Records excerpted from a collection
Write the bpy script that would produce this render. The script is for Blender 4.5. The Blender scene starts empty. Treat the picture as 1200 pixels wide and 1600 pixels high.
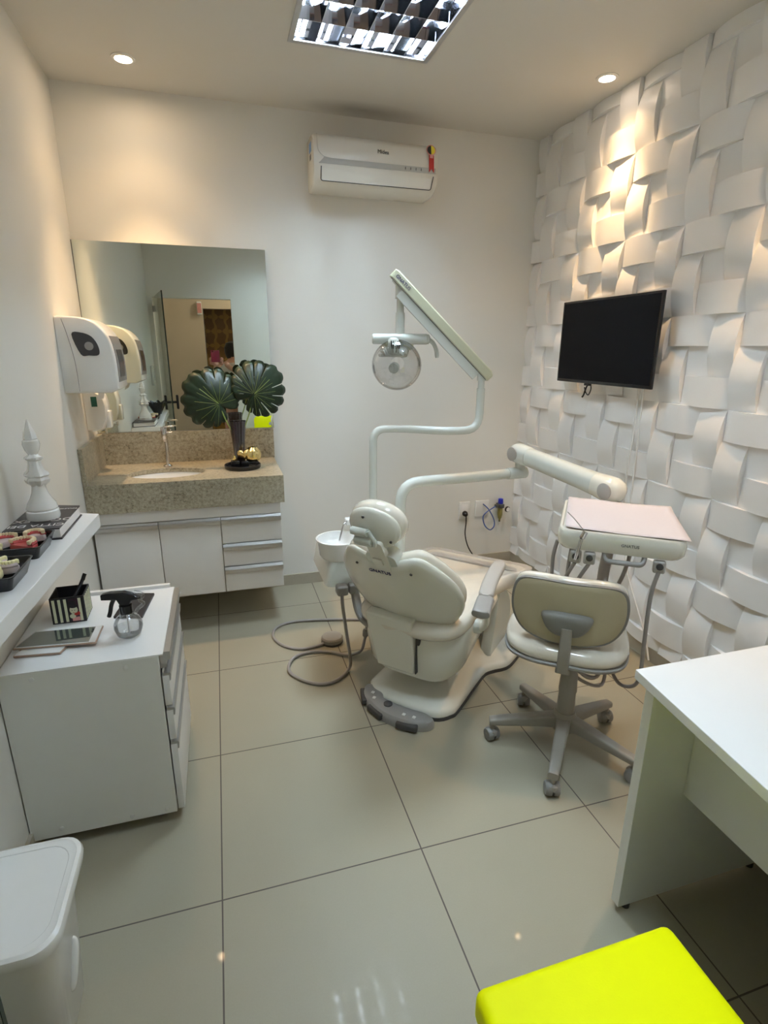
import bpy, bmesh, math, random
from mathutils import Vector, Matrix, Euler
random.seed(4)
D = bpy.data; S = bpy.context.scene; COL = S.collection
PI = math.pi

# ------------------------------------------------------------------ camera
cam = D.cameras.new('camera'); cam_o = D.objects.new('camera', cam); COL.objects.link(cam_o)
cam.sensor_fit = 'VERTICAL'; cam.sensor_height = 24.0; cam.lens = 852.6/1600*24.0
cam.clip_start = 0.01; cam.clip_end = 60
yaw, pit, rol = 0.2896, -0.2912, 0.0064
fwd = Vector((math.sin(yaw)*math.cos(pit), math.cos(yaw)*math.cos(pit), math.sin(pit)))
rgt = Vector((math.cos(yaw), -math.sin(yaw), 0)); upv = rgt.cross(fwd)
r2 = math.cos(rol)*rgt + math.sin(rol)*upv; u2 = -math.sin(rol)*rgt + math.cos(rol)*upv
CAM = Vector((0.6596, -3.3665, 1.503))
cam_o.matrix_world = Matrix(((r2.x, u2.x, -fwd.x, CAM.x), (r2.y, u2.y, -fwd.y, CAM.y), (r2.z, u2.z, -fwd.z, CAM.z), (0, 0, 0, 1)))
S.camera = cam_o

# ------------------------------------------------------------------ world, exposure
w = D.worlds.new('world'); S.world = w; w.use_nodes = True
w.node_tree.nodes['Background'].inputs[0].default_value = (0.9, 0.95, 1, 1)
w.node_tree.nodes['Background'].inputs[1].default_value = 0.05
S.view_settings.view_transform = 'Standard'; S.view_settings.look = 'None'
S.view_settings.gamma = 1.0; S.view_settings.use_curve_mapping = False
S.view_settings.exposure = 0.45
TUBE_E = 270.0            # emission of the fluorescent tubes over the chair
TUBE_E2 = 190.0           # older, dimmer tubes of the fitting near the doorway
SPOT_W = 14.5            # watts of each warm downlight
TUBE_C = (0.71, 0.88, 1.0); SPOT_C = (1.0, 0.66, 0.34)

# ------------------------------------------------------------------ materials
def pbr(name, col, rough=0.5, metal=0.0, noise=0.0, nscale=30, bump=0.0, bscale=200, coat=0.0, trans=0.0, ior=1.45, alpha=1.0, emis=None, estr=0.0, spec=0.5, sub=0):
    m = D.materials.new(name); m.use_nodes = True; nt = m.node_tree; b = nt.nodes['Principled BSDF']
    b.inputs['Base Color'].default_value = (*col, 1); b.inputs['Roughness'].default_value = rough
    b.inputs['Metallic'].default_value = metal; b.inputs['IOR'].default_value = ior
    b.inputs['Coat Weight'].default_value = coat; b.inputs['Coat Roughness'].default_value = 0.08
    b.inputs['Transmission Weight'].default_value = trans; b.inputs['Alpha'].default_value = alpha
    b.inputs['Specular IOR Level'].default_value = spec
    if emis: b.inputs['Emission Color'].default_value = (*emis, 1); b.inputs['Emission Strength'].default_value = estr
    tc = nt.nodes.new('ShaderNodeTexCoord')
    if noise > 0:
        n = nt.nodes.new('ShaderNodeTexNoise'); n.inputs['Scale'].default_value = nscale; n.inputs['Detail'].default_value = 4
        nt.links.new(tc.outputs['Object'], n.inputs['Vector'])
        mx = nt.nodes.new('ShaderNodeMixRGB'); mx.inputs[1].default_value = (*[c*(1-noise) for c in col], 1); mx.inputs[2].default_value = (*[min(1, c*(1+noise)) for c in col], 1)
        nt.links.new(n.outputs['Fac'], mx.inputs[0]); nt.links.new(mx.outputs[0], b.inputs['Base Color'])
    if bump > 0:
        n2 = nt.nodes.new('ShaderNodeTexNoise'); n2.inputs['Scale'].default_value = bscale; n2.inputs['Detail'].default_value = 3
        nt.links.new(tc.outputs['Object'], n2.inputs['Vector'])
        bp = nt.nodes.new('ShaderNodeBump'); bp.inputs['Strength'].default_value = bump; bp.inputs['Distance'].default_value = 0.002
        nt.links.new(n2.outputs['Fac'], bp.inputs['Height']); nt.links.new(bp.outputs[0], b.inputs['Normal'])
    return m
def math_n(nt, op, a, b=None):
    n = nt.nodes.new('ShaderNodeMath'); n.operation = op
    for i, v in enumerate((a, b)):
        if v is None: continue
        if isinstance(v, (int, float)): n.inputs[i].default_value = v
        else: nt.links.new(v, n.inputs[i])
    return n.outputs[0]
def tile_material():
    m = D.materials.new('porcelain floor tile'); m.use_nodes = True; nt = m.node_tree; b = nt.nodes['Principled BSDF']
    g = nt.nodes.new('ShaderNodeNewGeometry'); s = nt.nodes.new('ShaderNodeSeparateXYZ'); nt.links.new(g.outputs['Position'], s.inputs[0])
    def line(o, off):
        t = math_n(nt, 'DIVIDE', math_n(nt, 'SUBTRACT', o, off), 0.6)
        f = math_n(nt, 'ABSOLUTE', math_n(nt, 'SUBTRACT', t, math_n(nt, 'ROUND', t)))
        return math_n(nt, 'LESS_THAN', f, 0.0036), t
    lx, tx = line(s.outputs[0], 0.56); ly, ty = line(s.outputs[1], -0.32)
    ln = math_n(nt, 'MAXIMUM', lx, ly)
    n = nt.nodes.new('ShaderNodeTexNoise'); n.inputs['Scale'].default_value = 260; n.inputs['Detail'].default_value = 3
    nt.links.new(g.outputs['Position'], n.inputs['Vector'])
    n3 = nt.nodes.new('ShaderNodeTexNoise'); n3.inputs['Scale'].default_value = 3.0
    nt.links.new(g.outputs['Position'], n3.inputs['Vector'])
    mx = nt.nodes.new('ShaderNodeMixRGB'); mx.inputs[1].default_value = (0.312, 0.287, 0.214, 1); mx.inputs[2].default_value = (0.368, 0.34, 0.256, 1)
    nt.links.new(math_n(nt, 'ADD', math_n(nt, 'MULTIPLY', n.outputs['Fac'], .6), math_n(nt, 'MULTIPLY', n3.outputs['Fac'], .4)), mx.inputs[0])
    mg = nt.nodes.new('ShaderNodeMixRGB'); mg.inputs[2].default_value = (0.115, 0.098, 0.085, 1)
    nt.links.new(ln, mg.inputs[0]); nt.links.new(mx.outputs[0], mg.inputs[1]); nt.links.new(mg.outputs[0], b.inputs['Base Color'])
    b.inputs['Coat Weight'].default_value = 0.022; b.inputs['Coat Roughness'].default_value = 0.03
    nt.links.new(math_n(nt, 'ADD', 0.42, math_n(nt, 'MULTIPLY', ln, 0.5)), b.inputs['Roughness'])
    b.inputs['Specular IOR Level'].default_value = 0.35
    return m
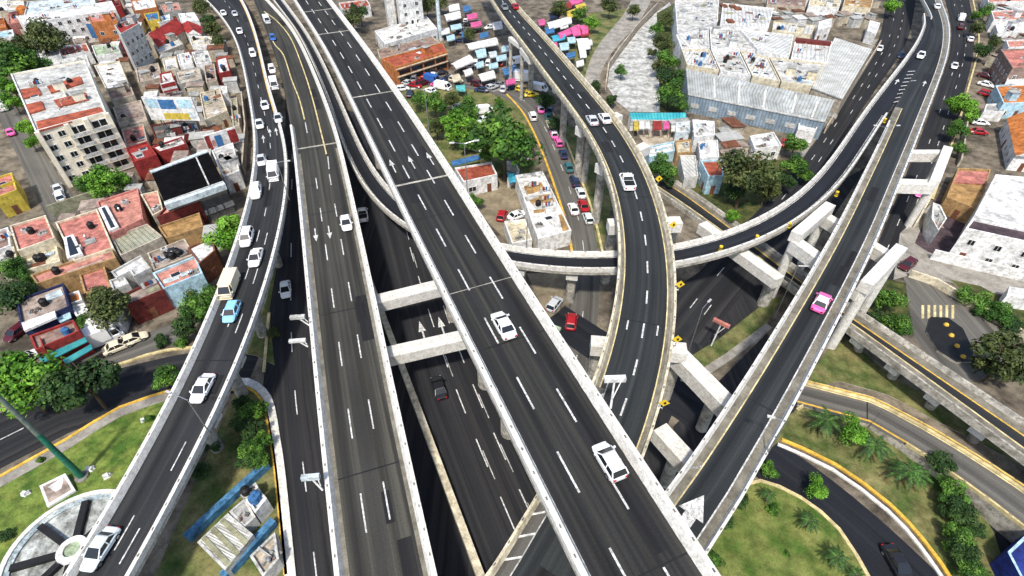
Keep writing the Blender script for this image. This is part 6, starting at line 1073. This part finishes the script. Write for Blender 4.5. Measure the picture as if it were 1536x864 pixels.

• _Exercise prompt_: Begin at the top of the records above and retype each line exactly until the line containing "PI = math.pi", which is included. Skip all pictures.

• _Response to this exercise_:
Write the bpy script that would produce this render. The script is for Blender 4.5. The Blender scene starts empty. Treat the picture as 1200 pixels wide and 1600 pixels high.
import bpy, bmesh, math, random
from mathutils import Vector, Matrix, Euler
random.seed(4)
D = bpy.data; S = bpy.context.scene; COL = S.collection
PI = math.pi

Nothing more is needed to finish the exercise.